Silhouette of Unrecognizable Man Praying Outside

Parashat Vaetchanan: Prayer and Pleading 

Life is not simple, and prayer is more than just pleading.

Commentary on Parashat Vaetchanan, Deuteronomy 3:23 - 7:11

The second Torah portion in Deuteronomy is known by its opening word: vaetchanan — “and I entreated.” The bulk of the portion is Moses recounting and reviewing God’s instructions to the Israelites, but his entreaty is that God relent and let him enter the promised land. This plea is denied.

Beseeching and impassioned prayer are familiar, perhaps near-universal, human behaviors in the face of death. Under extreme stress — and proximity to death tends to be extremely stressful — most of us reach for support, even pleading with a God we usually don’t quite believe in. There are no atheists in a foxhole, as the adage puts it. In extremis, even an ardent rationalist may reach for a higher power. As Rabbi Anne Brener puts it in Mourning and Mitzvah, “Prayer does not have to be predicated on faith. It can also be predicated on need.”

Before death, the dying may plead for reprieve — at the very least more time or less suffering, at best for a reversal of the sentence. Those close to the dying person may try pledging good behavior in exchange for the loved one’s survival. Even after death has come, mourners may negotiate in their grief, offering up whatever they can in exchange for the departed soul’s peace in the afterlife, remission of heartbreak, or the assurance of some further contact with their beloved down the line.

Even if prayer doesn’t work — in the sense that what was asked for wasn’t granted — prayer can still afford a sense of agency. It can be a place of self-expression, even sometimes catharsis. Some suggest that the recitation of Kaddish, the foremost Jewish liturgy of mourning, is supportive precisely because it offers a routine and a gentle resocialization among others who have also known loss.

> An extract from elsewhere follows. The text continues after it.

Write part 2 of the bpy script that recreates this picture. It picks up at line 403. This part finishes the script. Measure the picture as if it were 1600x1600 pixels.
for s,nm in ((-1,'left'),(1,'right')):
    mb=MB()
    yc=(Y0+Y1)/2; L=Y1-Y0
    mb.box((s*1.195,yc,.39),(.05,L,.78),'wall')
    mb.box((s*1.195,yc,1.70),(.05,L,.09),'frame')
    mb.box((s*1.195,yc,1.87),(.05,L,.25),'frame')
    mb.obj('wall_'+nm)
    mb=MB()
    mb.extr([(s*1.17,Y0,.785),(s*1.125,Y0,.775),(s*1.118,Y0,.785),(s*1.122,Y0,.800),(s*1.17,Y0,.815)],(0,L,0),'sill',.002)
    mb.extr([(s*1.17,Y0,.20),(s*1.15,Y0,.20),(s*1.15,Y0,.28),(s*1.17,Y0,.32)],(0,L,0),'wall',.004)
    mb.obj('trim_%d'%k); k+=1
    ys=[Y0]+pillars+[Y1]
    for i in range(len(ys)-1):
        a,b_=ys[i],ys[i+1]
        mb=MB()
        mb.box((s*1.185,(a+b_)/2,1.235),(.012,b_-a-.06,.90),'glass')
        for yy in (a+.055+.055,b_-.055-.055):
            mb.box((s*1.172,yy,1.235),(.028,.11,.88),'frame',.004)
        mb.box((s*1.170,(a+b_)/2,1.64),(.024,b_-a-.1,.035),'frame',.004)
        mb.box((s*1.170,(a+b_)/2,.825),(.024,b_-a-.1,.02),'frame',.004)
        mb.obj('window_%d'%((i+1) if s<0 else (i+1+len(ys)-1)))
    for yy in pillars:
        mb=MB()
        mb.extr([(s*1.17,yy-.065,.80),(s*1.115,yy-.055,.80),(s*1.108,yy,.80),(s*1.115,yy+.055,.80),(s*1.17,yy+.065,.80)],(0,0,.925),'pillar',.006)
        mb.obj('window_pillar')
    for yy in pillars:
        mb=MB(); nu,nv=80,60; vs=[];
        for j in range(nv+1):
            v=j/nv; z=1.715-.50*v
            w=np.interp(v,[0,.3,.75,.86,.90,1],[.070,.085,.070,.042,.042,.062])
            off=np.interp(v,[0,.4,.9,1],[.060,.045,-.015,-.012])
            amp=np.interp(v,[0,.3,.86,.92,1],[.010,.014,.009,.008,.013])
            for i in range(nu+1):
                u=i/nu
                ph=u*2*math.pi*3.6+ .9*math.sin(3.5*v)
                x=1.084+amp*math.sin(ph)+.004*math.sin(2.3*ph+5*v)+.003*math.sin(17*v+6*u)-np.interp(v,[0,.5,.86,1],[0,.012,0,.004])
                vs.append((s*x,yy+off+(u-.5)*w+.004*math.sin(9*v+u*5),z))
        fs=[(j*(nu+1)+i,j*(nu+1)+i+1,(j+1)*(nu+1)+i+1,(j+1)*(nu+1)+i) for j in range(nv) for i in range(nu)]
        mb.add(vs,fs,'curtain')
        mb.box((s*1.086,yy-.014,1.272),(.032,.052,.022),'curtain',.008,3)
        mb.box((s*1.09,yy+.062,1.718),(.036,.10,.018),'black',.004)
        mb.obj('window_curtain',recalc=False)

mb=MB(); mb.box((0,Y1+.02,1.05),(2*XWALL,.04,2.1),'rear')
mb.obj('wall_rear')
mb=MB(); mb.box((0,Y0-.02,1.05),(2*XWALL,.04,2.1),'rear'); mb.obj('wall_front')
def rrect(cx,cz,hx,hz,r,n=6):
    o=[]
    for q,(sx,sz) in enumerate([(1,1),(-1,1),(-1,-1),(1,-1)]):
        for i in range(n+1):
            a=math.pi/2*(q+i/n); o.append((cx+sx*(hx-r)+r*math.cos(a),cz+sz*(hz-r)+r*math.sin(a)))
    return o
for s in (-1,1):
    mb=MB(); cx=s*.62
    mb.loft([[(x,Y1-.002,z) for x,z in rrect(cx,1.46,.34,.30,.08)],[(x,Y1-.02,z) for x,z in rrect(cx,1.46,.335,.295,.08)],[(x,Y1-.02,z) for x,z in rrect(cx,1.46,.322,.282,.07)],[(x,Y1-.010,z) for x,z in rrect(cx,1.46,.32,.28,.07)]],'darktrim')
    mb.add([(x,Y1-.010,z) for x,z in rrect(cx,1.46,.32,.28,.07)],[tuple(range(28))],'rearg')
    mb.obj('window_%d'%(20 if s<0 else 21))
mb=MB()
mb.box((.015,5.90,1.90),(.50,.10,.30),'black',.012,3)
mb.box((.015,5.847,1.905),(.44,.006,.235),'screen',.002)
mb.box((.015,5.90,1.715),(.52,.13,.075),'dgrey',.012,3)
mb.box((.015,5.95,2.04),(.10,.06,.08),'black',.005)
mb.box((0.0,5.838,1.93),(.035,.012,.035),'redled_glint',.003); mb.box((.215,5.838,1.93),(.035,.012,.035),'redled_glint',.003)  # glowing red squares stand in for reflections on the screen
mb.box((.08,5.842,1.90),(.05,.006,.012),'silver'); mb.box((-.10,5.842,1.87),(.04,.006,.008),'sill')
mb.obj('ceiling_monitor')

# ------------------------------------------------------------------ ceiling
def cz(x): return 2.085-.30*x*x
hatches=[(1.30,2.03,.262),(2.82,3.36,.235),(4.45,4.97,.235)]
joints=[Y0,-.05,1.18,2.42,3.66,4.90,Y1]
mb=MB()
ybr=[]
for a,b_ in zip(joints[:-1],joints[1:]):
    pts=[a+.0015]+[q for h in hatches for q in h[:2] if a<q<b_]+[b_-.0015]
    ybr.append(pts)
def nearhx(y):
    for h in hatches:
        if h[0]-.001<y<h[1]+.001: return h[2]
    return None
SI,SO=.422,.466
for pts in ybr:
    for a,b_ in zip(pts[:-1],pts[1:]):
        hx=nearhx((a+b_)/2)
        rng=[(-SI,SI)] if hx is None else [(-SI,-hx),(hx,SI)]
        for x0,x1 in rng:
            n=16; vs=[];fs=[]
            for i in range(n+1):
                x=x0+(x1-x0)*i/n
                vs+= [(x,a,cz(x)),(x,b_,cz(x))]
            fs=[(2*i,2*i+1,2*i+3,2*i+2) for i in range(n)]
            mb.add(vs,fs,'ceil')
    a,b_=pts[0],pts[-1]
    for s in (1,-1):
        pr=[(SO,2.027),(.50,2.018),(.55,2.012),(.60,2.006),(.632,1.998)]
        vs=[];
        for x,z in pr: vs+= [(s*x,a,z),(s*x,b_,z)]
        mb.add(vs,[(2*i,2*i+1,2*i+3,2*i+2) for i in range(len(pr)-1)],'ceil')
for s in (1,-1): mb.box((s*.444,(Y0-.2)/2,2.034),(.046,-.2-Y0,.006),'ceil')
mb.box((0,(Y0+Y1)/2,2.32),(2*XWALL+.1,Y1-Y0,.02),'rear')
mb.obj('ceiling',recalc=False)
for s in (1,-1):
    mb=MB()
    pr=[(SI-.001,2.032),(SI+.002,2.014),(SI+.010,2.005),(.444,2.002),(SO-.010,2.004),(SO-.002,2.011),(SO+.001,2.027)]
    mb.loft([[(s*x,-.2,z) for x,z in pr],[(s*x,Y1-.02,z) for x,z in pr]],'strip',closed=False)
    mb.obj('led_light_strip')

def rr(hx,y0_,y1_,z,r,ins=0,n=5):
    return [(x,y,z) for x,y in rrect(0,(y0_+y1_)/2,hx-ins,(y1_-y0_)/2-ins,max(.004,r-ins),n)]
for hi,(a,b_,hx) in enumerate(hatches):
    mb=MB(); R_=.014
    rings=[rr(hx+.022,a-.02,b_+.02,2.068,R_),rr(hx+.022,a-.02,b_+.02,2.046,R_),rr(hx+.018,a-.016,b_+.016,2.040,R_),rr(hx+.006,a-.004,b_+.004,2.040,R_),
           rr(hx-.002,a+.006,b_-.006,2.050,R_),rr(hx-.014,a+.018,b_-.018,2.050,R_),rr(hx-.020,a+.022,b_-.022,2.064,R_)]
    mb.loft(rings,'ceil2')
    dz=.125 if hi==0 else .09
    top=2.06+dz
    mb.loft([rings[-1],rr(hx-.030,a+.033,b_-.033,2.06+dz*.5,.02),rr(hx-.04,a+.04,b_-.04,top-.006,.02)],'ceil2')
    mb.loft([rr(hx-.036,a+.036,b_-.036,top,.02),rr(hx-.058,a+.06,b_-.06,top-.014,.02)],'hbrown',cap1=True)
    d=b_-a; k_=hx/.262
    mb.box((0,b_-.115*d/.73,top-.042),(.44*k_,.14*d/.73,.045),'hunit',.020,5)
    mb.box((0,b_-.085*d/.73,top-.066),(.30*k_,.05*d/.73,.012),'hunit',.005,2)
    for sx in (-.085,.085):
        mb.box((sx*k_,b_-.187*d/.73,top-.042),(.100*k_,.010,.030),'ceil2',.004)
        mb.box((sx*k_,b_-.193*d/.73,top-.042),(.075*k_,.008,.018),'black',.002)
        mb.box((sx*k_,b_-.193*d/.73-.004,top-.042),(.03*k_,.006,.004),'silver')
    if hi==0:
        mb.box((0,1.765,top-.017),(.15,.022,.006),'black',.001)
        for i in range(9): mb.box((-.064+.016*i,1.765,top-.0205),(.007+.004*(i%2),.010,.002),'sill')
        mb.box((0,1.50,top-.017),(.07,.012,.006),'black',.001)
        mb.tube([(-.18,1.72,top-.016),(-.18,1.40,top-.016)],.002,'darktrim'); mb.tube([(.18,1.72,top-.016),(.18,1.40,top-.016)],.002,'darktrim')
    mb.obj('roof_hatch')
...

But for some who are in mourning, prayer of any sort is anathema. If we prayed so hard for our beloved to be saved from death but they were not, what now? We may either feel prayers are futile — that God does not hear them, or cannot respond — or we may be filled with anger that God did hear and could have saved them, but did not.

Moses’ entreaty literally means, “I besought me [divine] grace.” Like the more familiar Hebrew verb to pray, l’hitpalel, its grammar is reflexive, which may indicate that the focus of prayer is primarily inward. Although we might ostensibly be addressing God, in practice the impact of prayer may be largely on us. When we hear our own prayers, we know very deeply what it is we really want, and this strengthens our resolve and sometimes our action. Paradoxically, this sense is amplified by the tradition’s instruction that prayer should be whispered or murmured: It is to be spoken aloud, but in a voice we hear mostly within. The voice is the bridge of communion — a bridge that is woven through this Torah portion, which uses the words voice (kol), listen (shema), and word/speech (devar) more than three dozen times.

What is it we are to hear?

Throughout Vaetchanan, Moses enjoins the Israelites to listen. The last of these declamations begins the most famous Jewish prayer of them all: Hear Israel, Adonai is our God, Adonai is One. These words are ones we are instructed to utter, if we are able, as our final statement before death.

“And you shall love God,” Moses continues, “With all your heart, all your life-force, all your substance.” This is a tall order for one whose deepest wish has just been denied. The Mishnah acknowledges as much in breaking down what each piece of the verse means: “‘With both sides of your heart’ — the part that wants to do wrong as well as the part that wants to do right. ‘With all your life-force’ — even if your life is to be taken from you. ‘With all your might’ — for each and every aspect of your character, profess your thanks exceedingly; for a person must bless God for the bad as well as the good.” (Mishnah Brachot 9:5)

Life is not simple, and prayer is more than just pleading. The word vaetchanan is in fact related to khanicha: to train, dedicate or initiate. To pray is to initiate ourselves, to entrain the mind in grace.

And in that, prayer may be its own answer.